Keep Calm and Drink Rosé

Exploring a little local flavor in the heart of Provence
1842

Gordes, France — We’re on a visit to the heart of the Provence, which produces the world’s best rosé, a wine rapidly becoming an American favorite.

The ancient coat of arms of the tiny village of Gordes is not a hand holding a flaming sword or two lions facing off, but three plump butternut squashes on a divided shield. The message, it seems, is that this tiny ancient fortress village perched precariously on top of a mountainside values its vegetables, food, and local wine over a bloody fight.

For 10 or 12 euros, or less, in a local supermarket about the size of mall card shop back home, you can find an unending variety of rosés, made from combinations of the grapes cinsault, grenache, and syrah.

Local rosés are refreshing, even on the hottest days (it was in the 90s on our visit), and they are a common staple a in local restaurants.

For centuries, the region has made rosés that are dry, fresh, light, and several degrees lower in alcohol than standard reds and whites, thus more “charitable” to the human body in the local heat.

This time of year, the local folk are disarmingly good-natured, despite having to endure assorted forms of ill behavior by tourists, such as walking in the middle of the village streets and ignoring oncoming cars, which they seem to think don’t belong there because the place is so small and ancient that cars disrespect this place they have just discovered.

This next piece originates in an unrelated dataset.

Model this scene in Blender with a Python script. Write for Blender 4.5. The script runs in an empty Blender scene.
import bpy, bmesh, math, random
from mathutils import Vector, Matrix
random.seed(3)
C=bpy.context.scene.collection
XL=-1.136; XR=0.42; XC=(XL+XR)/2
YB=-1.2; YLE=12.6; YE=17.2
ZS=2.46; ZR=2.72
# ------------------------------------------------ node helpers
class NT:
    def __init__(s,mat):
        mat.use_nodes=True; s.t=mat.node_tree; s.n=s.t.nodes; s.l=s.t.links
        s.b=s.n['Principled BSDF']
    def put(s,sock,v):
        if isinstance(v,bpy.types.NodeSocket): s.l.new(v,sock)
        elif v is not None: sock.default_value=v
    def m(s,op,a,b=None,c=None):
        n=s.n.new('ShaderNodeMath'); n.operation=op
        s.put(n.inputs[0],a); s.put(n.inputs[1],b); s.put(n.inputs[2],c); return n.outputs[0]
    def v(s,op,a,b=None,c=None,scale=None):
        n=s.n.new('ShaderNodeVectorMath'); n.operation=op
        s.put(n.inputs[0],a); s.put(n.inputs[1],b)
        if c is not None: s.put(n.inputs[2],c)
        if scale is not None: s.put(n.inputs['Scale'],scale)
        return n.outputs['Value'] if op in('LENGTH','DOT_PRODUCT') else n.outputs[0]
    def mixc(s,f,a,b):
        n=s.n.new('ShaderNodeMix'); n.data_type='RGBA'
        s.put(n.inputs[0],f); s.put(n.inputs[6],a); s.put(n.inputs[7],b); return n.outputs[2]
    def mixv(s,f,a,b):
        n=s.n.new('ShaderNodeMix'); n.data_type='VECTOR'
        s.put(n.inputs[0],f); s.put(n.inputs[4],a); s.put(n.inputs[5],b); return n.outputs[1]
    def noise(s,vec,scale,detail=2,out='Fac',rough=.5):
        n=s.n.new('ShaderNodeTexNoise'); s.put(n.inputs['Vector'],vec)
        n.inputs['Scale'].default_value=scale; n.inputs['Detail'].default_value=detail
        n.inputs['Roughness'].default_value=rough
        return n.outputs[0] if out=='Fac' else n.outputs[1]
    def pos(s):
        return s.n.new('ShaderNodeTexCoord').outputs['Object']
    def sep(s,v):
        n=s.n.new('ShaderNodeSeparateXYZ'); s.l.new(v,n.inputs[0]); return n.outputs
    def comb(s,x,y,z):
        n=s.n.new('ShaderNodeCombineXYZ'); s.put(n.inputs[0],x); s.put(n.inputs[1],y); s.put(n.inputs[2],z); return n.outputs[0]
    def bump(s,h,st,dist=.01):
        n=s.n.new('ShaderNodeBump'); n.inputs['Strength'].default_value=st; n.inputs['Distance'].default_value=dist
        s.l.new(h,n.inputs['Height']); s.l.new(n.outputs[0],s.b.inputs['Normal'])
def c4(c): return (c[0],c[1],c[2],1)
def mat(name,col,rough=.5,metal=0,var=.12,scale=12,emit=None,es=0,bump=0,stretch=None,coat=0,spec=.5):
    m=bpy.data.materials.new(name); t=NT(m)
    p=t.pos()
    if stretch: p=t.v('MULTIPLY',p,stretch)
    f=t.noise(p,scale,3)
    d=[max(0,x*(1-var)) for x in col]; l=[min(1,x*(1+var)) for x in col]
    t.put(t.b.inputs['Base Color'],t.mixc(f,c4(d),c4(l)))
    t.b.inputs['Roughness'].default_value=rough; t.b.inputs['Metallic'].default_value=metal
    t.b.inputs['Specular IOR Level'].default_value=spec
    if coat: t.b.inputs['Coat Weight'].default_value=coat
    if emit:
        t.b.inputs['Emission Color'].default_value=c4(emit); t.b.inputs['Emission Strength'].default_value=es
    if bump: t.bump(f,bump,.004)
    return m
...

Then there’s the dilemma of the restaurant servers, dealing with Americans who somehow can’t recognize their own language in italics next to the French descriptions on the menus.

Or the guy who had apparently run out of euros and couldn’t understand why the shopkeeper wouldn’t take his U.S. currency.

“My money is good, you know,” he kept saying.

Through it all, life goes on at a leisurely pace and the Provençal natives smile and carry on.

A few years ago, when I was visiting this place (it was my home during childhood for several years and summers), I caught up with the British wine buyer and importer Melvyn Master, who lives a few hilltops away from here, and who had launched a line for the U.S. of inexpensive Provence wines called Les Jamelles.

Master was a little flustered on that visit; things had not gone well in his winery that day.

Master had a winemaker problem. The man liked his own wine, and sometimes just a tad too much and too early in the day.

That week, the rosé grapes had been harvested and crushed, and the fermentation was under way in those massive open top fermenters that hold thousands of gallons of grape juice.

After lunch, the winemaker had moved a ladder to climb to the top and check on how the fermentation was going. As he reached in to pull a sample from the tanks, he fell in.

A secretary heard him yelling and rushed into the tank room and up the ladder to try and help Master him get out.

His response was: “Merci, Yvonne, but did you see my pack of cigarettes floating in there?”

I asked Master what he did with the wine.

“Well, the authorities came by to assess the situation,” he said. “They made us dump the entire tank.

“Then we opened a bottle of rosé, and laughed about it through my tears,” he said.

Yes, even seeming tragedy can be made into comedy in Provence. Life goes on.